Demétrio Magnoli
Com fórmula 'Povo e Exército', Bolsonaro inspira-se no chavismo para ensaiar ruptura institucional - Enquanto isso, chefes militares renunciam a prestar continência à Constituição e repelir a politização dos quartéis
Engana-se quem interpretou a militarização do núcleo político do governo
como sinal de marginalização dos extremistas do bolsonaro-olavismo.
Depois de recolher suas bravatas vazias contra a ditadura de Maduro,
Jair Bolsonaro inspira-se no chavismo para ensaiar uma ruptura
institucional. “O Povo e o Exército” —a fórmula chavista orienta os dois
motins paralelos estimulados pelo presidente contra a democracia. A
estratégia avança à sombra do temor dos líderes parlamentares e dos
comandantes militares, que se curvam diante do espectro disforme das
redes sociais.
[Começa a surgir em parte da Imprensa uma tentativa de vincular à convocação de uma manifestação pacífica de apoio ao Governo Bolsonaro em um ato nos moldes que a Venezuela realiza.]
O motim da PM do Ceará distingue-se de tantos tumultos policiais
anteriores porque brotou no terreno da política, apenas tomando carona
em reivindicações corporativas. Há meses, as redes virtuais olavistas
operam nos quartéis das PMs. Um vereador-sargento de Sobral ligado às
hostes de Bolsonaro insuflou os amotinados. O clã presidencial mal
esconde seu apoio à baderna. [apenas lembrando que o Ceará é governado pelo PT, partido majoritariamente formado e orientado por adeptos do quanto pior, melhor.
Tanto que a politização é tamanha que o governo do Ceará, ao propor um aumento - 135 - utilizou o número do seu partido.]
A letra da lei não assusta os arruaceiros que copiam os métodos das
facções. Quando Cid Gomes avançou, irresponsavelmente, com uma
escavadeira, exprimia uma justa indignação. Aceitaremos, de braços
cruzados, a transmutação da PM em milícia politizada? Sim, claro,
respondeu Sergio Moro: “o governo federal veio para serenar os ânimos,
não para acirrar”.
[Salário de policial militar é da competência dos estados.

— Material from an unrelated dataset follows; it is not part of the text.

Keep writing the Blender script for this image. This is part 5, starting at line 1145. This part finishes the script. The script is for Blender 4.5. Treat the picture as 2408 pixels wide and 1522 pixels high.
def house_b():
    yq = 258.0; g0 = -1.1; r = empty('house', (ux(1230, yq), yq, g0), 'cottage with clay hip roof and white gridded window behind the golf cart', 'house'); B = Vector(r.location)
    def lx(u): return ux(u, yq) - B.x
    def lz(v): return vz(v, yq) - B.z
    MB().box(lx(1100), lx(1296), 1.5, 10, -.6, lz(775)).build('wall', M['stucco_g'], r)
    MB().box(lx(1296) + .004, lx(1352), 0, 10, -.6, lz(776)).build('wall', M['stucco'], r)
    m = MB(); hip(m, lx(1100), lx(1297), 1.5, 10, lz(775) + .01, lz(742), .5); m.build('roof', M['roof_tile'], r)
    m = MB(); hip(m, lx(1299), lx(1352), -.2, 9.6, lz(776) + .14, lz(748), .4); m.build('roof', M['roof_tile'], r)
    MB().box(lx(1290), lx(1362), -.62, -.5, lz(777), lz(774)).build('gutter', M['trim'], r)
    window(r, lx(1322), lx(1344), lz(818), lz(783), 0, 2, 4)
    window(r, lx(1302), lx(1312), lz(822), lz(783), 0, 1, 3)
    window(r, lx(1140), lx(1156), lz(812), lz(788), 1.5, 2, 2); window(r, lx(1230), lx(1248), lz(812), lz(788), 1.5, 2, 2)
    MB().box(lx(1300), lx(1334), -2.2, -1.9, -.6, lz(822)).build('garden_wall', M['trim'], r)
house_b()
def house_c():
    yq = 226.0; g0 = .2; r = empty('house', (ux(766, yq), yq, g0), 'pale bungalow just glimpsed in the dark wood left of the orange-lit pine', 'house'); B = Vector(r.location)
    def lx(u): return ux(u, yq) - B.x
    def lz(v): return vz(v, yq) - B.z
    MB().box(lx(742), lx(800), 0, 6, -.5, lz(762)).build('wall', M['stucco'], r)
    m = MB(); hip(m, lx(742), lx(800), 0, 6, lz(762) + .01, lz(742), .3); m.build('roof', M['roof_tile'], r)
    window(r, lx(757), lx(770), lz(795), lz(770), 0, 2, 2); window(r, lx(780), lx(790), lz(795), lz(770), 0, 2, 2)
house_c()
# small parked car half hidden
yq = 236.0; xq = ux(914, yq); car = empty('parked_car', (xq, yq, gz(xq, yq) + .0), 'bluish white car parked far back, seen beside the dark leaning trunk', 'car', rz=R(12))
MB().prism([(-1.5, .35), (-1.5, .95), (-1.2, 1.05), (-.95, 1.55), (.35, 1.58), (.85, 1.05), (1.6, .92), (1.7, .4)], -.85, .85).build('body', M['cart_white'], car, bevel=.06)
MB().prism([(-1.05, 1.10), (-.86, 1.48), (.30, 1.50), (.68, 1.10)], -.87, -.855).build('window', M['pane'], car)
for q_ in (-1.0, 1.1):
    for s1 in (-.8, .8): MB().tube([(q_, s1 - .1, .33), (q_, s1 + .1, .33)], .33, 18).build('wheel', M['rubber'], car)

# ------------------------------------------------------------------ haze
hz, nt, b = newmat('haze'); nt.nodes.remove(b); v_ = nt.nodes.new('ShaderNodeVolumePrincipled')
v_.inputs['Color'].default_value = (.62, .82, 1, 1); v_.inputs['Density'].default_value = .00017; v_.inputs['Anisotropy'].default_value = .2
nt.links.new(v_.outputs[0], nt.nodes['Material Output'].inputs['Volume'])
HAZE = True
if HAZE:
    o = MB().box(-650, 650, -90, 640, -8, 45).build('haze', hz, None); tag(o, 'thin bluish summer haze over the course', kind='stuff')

A ação das tropas federais é para ser dirigida à proteção da população. Negociações e demais aspectos é assunto do governo estadual, o que inclui a disciplina dos policiais militares.
Para entrar em conflito com a polícia, cercando quartel, etc., o governo federal teria que antes decretar a intervenção federal no Ceará, o que não é, pelo menos ainda, o caso.] No lugar de cercar os quartéis invadidos, cortar luz e água, exigir a
rendição dos amotinados, as forças federais limitaram-se a substituir a
polícia no patrulhamento das ruas, oferecendo aos bandidos em uniforme
um tempo extra para o exercício da chantagem. “Serenar os ânimos”: o
governo estadual, desarmado, deve enfrentar sozinho os milicianos
armados. A novela ruma às conclusões previsíveis: negociação e, lá
adiante, anistia. O crime compensa.
O 15 de março nasceu da divisão no entorno militar de Bolsonaro. A
adesão de Augusto Heleno ao extremismo abriu caminho para a convocação
de marchas contra o Congresso, que têm o respaldo explícito do
presidente. Não se trata, ainda, de consumar a ruptura, mas de testar a
espinha dorsal das instituições democráticas. A meta é acuar, intimidar.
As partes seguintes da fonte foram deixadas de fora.